→ Work to be completed: In the data below, locate the line containing "Generate a Blender" and the line containing "from mathutils.geometry import", then retype both and everything between them exactly. Pictures are not part of the copy.

→ Collection entries:
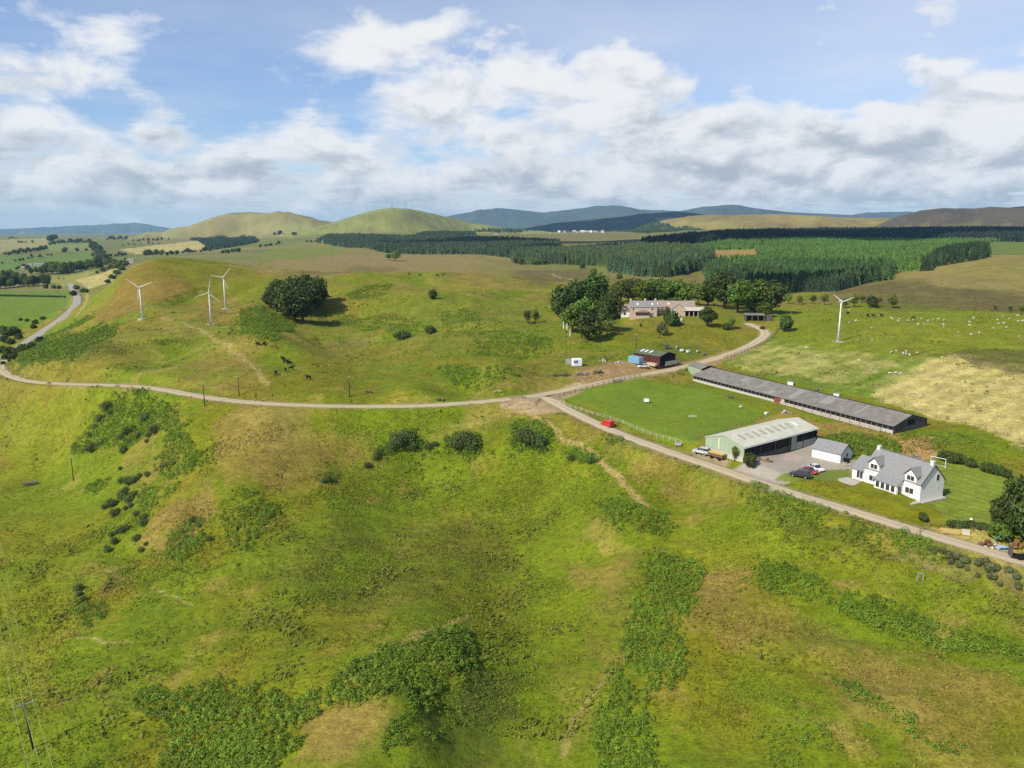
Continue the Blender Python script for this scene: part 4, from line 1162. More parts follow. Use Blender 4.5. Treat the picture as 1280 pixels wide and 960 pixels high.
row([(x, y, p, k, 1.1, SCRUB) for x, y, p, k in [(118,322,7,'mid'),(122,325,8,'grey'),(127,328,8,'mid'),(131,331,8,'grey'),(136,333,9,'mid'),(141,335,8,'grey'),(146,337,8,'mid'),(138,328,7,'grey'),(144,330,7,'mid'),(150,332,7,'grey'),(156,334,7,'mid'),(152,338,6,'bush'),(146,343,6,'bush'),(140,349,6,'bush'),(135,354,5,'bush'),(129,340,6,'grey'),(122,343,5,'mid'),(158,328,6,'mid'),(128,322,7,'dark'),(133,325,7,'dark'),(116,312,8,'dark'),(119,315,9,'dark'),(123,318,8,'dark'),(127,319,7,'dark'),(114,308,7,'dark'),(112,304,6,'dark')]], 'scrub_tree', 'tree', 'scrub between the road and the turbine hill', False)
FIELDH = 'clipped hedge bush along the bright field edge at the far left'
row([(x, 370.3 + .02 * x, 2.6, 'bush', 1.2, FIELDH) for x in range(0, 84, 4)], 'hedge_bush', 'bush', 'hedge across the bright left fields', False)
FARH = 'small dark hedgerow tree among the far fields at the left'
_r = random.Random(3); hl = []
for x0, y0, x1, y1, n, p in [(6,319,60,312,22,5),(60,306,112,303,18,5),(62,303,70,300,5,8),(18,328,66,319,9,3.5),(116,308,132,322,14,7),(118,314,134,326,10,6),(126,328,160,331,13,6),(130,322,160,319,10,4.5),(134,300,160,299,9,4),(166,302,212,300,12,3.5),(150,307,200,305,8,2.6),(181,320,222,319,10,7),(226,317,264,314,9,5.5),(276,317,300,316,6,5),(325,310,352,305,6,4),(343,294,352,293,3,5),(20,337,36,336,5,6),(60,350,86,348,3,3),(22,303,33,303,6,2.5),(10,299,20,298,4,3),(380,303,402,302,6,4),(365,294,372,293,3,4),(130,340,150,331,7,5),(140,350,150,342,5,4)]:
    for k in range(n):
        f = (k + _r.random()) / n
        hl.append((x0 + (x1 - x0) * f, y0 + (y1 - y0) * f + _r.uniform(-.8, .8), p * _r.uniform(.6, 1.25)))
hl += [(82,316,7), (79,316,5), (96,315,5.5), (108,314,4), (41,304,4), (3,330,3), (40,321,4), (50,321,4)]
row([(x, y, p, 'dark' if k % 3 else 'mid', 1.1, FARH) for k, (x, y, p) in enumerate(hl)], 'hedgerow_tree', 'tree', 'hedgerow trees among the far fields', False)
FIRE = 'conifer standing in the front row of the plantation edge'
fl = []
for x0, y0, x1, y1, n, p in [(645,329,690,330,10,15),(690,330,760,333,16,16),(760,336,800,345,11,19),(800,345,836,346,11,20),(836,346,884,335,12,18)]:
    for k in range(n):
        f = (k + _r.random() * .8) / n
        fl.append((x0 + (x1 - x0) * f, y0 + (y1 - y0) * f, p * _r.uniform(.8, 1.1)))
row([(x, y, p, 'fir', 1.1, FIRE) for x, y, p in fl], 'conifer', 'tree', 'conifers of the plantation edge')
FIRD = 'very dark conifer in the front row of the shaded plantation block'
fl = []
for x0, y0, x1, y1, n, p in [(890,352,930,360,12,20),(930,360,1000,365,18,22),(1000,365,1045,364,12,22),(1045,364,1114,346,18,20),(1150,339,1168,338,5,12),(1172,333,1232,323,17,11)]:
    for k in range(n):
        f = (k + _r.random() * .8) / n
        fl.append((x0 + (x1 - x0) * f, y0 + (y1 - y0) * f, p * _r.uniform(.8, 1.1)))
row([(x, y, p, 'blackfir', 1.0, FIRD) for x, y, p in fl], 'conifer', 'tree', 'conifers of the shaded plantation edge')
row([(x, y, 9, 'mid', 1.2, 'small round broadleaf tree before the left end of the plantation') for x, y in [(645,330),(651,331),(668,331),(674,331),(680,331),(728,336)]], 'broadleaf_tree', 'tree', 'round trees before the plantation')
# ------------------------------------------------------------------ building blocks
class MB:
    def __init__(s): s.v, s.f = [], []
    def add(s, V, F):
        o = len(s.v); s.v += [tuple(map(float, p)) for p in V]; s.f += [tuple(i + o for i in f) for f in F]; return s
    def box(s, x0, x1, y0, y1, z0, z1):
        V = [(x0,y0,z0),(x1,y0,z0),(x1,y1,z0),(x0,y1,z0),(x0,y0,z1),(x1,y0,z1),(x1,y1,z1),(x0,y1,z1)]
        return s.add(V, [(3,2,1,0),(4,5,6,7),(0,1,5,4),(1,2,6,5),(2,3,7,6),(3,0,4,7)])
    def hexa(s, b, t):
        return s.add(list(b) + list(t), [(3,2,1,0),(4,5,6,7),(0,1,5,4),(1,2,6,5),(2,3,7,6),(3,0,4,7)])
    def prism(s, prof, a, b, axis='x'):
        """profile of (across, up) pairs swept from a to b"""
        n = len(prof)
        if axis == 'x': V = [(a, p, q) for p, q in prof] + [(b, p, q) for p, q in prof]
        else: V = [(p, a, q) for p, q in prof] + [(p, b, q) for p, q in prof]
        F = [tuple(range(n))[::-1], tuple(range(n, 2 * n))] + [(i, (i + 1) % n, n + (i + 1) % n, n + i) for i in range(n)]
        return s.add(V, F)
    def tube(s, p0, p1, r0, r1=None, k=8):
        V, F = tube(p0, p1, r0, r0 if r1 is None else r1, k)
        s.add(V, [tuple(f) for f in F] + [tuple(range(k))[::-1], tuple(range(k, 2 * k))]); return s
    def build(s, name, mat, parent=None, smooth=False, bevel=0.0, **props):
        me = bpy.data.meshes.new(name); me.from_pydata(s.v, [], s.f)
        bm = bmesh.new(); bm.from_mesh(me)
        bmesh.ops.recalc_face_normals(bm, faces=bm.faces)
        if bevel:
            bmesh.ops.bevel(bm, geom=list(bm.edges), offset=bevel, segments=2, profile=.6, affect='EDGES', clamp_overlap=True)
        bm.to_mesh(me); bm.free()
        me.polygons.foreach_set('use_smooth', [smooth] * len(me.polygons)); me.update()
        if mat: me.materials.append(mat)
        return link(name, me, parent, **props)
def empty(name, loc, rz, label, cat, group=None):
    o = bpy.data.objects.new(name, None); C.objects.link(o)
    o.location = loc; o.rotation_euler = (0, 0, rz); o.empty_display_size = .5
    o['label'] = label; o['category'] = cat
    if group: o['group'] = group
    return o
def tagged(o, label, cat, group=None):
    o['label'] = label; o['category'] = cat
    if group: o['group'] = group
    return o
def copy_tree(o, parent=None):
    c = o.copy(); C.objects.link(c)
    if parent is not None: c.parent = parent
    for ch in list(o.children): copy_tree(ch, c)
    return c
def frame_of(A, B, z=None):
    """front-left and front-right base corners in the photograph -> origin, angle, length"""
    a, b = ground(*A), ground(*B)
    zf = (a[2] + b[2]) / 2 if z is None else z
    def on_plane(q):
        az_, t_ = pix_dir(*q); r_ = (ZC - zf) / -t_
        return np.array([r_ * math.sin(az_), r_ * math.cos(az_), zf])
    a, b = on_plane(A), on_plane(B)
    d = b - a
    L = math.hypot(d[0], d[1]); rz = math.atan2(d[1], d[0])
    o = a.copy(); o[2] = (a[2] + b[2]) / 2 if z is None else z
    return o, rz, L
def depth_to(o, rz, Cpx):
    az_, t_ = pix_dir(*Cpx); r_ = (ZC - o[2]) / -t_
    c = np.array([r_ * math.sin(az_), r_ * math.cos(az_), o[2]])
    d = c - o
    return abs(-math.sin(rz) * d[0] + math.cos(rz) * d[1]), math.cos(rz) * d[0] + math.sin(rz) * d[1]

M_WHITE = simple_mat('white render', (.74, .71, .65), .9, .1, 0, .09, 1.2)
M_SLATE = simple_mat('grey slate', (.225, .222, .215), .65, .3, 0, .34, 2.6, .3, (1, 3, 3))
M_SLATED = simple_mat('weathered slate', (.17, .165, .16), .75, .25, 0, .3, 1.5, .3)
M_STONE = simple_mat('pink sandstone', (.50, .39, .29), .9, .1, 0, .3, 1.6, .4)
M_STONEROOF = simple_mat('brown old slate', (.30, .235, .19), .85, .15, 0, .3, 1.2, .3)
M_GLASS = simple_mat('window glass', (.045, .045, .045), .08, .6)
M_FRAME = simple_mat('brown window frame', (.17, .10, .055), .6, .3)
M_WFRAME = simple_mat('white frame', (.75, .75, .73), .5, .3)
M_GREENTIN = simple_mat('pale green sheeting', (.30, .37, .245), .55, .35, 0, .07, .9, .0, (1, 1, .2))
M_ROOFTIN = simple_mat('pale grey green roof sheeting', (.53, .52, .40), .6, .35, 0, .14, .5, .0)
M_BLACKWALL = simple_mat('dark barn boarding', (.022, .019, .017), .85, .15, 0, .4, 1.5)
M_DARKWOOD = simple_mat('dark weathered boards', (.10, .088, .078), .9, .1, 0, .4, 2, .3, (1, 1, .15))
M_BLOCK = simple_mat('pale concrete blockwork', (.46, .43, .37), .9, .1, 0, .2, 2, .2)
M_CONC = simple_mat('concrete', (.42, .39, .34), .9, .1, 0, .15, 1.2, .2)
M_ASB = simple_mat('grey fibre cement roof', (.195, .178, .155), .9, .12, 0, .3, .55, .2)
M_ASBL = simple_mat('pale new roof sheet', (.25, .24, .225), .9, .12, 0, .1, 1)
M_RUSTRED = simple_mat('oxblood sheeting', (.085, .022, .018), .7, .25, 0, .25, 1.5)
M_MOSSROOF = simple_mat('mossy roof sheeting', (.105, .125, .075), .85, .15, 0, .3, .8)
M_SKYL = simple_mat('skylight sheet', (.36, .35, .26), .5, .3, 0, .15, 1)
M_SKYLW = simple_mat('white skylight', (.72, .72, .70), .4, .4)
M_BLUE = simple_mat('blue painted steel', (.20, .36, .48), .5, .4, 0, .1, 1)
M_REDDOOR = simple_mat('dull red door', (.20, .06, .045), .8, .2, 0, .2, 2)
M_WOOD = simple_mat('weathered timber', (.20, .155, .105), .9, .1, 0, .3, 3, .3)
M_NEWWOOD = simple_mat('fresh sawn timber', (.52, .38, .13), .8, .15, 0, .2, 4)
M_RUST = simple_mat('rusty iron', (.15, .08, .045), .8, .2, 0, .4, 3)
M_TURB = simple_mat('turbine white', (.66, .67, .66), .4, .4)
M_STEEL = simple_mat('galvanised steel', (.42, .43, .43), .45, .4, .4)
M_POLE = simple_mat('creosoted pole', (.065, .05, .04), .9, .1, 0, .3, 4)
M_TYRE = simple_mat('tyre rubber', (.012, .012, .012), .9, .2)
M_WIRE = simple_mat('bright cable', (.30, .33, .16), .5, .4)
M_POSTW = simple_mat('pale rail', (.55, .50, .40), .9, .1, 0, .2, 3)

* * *

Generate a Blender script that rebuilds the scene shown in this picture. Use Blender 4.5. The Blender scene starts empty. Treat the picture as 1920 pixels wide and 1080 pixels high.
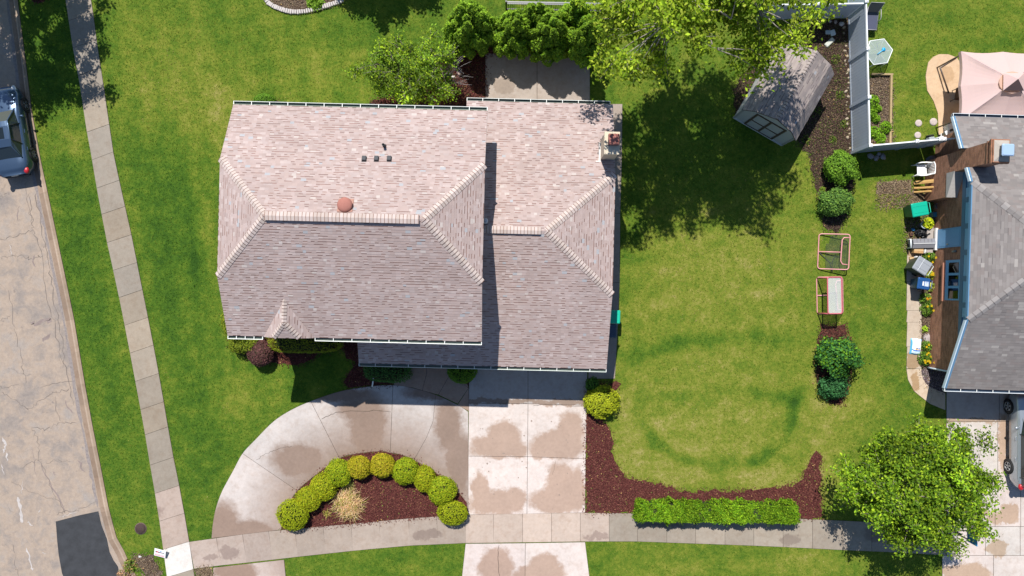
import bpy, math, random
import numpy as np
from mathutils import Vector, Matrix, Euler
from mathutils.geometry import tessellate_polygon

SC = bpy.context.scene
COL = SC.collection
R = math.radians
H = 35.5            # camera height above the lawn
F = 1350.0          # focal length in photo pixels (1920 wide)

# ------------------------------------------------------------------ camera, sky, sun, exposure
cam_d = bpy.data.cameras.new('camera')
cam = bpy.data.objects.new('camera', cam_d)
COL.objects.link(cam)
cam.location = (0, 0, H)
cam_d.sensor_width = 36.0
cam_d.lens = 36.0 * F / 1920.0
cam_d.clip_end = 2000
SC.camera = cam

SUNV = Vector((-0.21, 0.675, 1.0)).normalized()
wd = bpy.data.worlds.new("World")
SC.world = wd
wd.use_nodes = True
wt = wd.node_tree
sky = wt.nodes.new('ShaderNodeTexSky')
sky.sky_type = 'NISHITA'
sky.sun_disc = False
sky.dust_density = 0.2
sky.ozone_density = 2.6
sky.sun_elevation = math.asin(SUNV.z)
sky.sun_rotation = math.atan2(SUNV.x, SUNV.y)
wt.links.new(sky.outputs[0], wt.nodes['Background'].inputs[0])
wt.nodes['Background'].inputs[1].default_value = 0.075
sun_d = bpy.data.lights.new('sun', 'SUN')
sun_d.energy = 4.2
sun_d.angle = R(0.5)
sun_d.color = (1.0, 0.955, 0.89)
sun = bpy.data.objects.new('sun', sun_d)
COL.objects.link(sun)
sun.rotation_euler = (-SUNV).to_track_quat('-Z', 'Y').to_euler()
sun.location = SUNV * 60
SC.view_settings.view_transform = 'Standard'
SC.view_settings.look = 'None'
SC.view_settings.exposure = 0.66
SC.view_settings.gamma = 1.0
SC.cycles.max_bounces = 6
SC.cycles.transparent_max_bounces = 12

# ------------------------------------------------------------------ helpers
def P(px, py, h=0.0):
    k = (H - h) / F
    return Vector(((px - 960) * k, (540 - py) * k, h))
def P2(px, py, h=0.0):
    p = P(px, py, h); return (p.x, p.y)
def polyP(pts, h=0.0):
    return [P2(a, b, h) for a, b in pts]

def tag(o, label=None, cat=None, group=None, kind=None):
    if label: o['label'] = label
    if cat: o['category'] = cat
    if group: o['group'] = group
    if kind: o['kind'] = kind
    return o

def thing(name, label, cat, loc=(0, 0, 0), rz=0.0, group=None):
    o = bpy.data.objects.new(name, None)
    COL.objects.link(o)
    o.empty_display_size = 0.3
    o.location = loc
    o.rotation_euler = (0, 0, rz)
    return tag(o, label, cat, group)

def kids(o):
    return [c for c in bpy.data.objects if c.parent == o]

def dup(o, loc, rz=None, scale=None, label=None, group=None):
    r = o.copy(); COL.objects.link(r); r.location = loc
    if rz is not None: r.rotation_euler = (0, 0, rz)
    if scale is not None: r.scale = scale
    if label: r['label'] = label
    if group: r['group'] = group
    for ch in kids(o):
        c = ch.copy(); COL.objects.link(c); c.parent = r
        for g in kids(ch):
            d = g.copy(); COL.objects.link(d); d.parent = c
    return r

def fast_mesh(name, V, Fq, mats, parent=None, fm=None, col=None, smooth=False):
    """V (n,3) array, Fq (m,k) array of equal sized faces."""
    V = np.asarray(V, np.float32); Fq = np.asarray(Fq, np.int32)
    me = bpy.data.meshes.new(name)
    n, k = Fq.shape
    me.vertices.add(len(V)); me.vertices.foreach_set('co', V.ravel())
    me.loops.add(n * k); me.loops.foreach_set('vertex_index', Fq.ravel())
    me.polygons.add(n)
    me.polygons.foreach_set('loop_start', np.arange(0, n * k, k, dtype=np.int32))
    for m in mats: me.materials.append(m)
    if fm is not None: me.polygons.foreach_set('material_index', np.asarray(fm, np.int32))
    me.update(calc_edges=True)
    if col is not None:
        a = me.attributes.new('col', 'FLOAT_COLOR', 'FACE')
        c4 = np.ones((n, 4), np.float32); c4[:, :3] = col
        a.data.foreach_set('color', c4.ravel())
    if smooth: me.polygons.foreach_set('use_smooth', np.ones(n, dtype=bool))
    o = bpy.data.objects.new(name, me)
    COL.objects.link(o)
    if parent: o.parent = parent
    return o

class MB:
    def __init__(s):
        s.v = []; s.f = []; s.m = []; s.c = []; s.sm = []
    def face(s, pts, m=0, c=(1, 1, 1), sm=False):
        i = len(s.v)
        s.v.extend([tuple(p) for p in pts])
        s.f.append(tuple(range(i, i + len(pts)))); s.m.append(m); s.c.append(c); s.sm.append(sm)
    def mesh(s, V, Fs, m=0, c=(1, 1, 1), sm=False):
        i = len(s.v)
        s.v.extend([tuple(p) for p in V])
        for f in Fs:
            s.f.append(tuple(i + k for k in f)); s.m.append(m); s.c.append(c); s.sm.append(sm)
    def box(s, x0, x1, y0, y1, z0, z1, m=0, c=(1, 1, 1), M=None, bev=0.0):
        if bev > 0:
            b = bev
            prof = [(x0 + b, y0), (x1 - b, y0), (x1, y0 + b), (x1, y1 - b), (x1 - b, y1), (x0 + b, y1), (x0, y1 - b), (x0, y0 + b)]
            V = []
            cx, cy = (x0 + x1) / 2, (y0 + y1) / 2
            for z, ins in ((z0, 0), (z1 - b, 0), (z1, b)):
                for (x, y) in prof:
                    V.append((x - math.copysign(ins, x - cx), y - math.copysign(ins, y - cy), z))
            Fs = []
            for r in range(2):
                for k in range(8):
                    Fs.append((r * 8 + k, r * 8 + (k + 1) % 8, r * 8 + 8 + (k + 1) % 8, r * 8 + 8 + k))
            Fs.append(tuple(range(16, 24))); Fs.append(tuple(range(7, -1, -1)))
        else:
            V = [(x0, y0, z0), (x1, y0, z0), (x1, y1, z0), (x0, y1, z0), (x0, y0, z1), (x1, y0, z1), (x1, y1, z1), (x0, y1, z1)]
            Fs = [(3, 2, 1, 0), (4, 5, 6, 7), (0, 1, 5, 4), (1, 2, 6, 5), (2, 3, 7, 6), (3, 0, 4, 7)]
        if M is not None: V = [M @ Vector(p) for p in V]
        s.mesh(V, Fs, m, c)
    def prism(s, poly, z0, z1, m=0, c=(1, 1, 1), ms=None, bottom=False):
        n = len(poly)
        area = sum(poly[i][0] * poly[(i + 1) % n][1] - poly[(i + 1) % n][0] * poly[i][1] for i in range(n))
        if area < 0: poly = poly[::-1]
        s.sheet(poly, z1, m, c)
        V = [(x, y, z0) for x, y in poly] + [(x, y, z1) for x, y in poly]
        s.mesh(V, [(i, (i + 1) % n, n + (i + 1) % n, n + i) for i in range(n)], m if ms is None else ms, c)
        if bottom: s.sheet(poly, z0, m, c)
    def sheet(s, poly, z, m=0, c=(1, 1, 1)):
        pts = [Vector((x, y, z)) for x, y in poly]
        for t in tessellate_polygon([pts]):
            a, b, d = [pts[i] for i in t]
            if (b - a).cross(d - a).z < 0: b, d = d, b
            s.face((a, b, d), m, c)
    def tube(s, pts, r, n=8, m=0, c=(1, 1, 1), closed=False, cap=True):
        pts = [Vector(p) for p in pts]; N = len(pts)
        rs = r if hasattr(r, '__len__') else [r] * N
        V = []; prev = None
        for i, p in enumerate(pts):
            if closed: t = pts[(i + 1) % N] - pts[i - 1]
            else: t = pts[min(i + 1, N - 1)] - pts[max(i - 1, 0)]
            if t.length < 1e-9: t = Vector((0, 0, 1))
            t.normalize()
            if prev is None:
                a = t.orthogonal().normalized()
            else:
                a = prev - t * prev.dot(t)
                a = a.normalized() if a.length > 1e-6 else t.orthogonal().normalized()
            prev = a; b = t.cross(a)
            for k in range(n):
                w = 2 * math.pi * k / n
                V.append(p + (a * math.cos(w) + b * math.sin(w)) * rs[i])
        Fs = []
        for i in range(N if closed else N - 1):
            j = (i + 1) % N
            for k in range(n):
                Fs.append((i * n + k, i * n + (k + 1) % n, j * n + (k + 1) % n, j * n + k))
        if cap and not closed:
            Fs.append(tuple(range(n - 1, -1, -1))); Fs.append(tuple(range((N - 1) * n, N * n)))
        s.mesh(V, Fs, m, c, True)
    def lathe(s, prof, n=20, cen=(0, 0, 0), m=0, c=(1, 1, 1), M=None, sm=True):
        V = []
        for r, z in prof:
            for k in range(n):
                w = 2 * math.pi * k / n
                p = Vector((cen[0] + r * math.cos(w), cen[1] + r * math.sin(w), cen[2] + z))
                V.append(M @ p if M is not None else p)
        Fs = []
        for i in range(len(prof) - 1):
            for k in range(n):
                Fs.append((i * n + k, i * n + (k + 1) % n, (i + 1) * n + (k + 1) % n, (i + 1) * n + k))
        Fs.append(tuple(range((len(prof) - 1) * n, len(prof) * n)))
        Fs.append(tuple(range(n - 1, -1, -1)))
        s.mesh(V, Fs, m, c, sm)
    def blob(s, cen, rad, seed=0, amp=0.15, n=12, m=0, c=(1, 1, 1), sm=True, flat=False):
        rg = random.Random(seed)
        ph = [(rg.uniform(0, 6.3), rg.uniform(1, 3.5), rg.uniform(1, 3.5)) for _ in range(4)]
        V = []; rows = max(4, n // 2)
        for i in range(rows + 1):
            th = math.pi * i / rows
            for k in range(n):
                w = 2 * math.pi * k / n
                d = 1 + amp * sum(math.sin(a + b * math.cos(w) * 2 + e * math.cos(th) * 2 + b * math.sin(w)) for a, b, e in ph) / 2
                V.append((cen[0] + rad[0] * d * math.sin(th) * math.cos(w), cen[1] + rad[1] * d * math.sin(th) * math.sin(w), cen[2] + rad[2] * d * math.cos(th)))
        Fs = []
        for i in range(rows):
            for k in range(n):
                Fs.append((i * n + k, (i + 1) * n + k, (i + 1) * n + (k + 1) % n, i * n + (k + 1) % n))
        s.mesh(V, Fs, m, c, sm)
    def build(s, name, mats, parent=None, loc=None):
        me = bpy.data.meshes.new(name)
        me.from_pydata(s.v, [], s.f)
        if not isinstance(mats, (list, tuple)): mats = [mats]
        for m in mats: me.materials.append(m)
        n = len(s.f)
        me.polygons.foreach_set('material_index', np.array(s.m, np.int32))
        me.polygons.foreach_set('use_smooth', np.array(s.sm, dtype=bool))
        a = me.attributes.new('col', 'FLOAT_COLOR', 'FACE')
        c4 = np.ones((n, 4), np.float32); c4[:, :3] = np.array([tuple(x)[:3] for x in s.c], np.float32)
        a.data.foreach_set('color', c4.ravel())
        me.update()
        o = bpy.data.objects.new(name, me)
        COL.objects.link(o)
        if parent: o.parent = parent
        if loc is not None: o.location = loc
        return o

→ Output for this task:
Generate a Blender script that rebuilds the scene shown in this picture. Use Blender 4.5. The Blender scene starts empty. Treat the picture as 1920 pixels wide and 1080 pixels high.
import bpy, math, random
import numpy as np
from mathutils import Vector, Matrix, Euler
from mathutils.geometry import tessellate_polygon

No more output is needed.